Give each PC an ally as an extra, or group the allies together into a resource which the entire party can draw on (Fate Core has examples of group extras). Here are some generic benefits the extra might grant the PC(s) (pick any or all of the following):

  • Ally's stunts can be used as if they were the PC's own.
  • Ally's high concept can be invoked and compelled as if it were the PC's own.
  • +1 to PC's skill for every skill the ally has at +1 or better (as if using Teamwork).
  • PC can use the ally Fate point pool (a tricky one which should be evaluated carefully depending on your other Fate dial settings).
  • Access to a set of extra consequence slots which introduce ally-related complications and may reduce access to the full options of the ally extra (Atomic Robo has some interesting ideas about group consequence slots which you may wish to mine for the resolution and long-term impacts of these consequences).

Naturally the extra will have to get fine-tuned according to each ally's situation: some stunts don't make sense without associated high-rank skills, and that's something you'll have to figure out. Maybe the extra lets the PC use the skill at the ally's full rank, or maybe you modify the stunt somehow. Individual tweaking is necessary to fit the narrative, as always.
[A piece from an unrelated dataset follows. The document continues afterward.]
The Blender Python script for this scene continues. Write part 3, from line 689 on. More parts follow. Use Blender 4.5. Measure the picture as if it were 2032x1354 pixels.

Think about what the ally brings to the fight, and design an extra which grants that to the PC who's teaming up with the ally.

This controls gameplay complications for the GM because there aren't more turns in an exchange, and the players (rather than the GM) are keeping track of the ally's mechanics.

As a cost for the extra, I suggest again taking a page from Atomic Robo, and increasing the enemies' Fate points in proportion with the power granted by the ally extra: this makes the fight more high-octane and shows just why it's good the allies were there to help!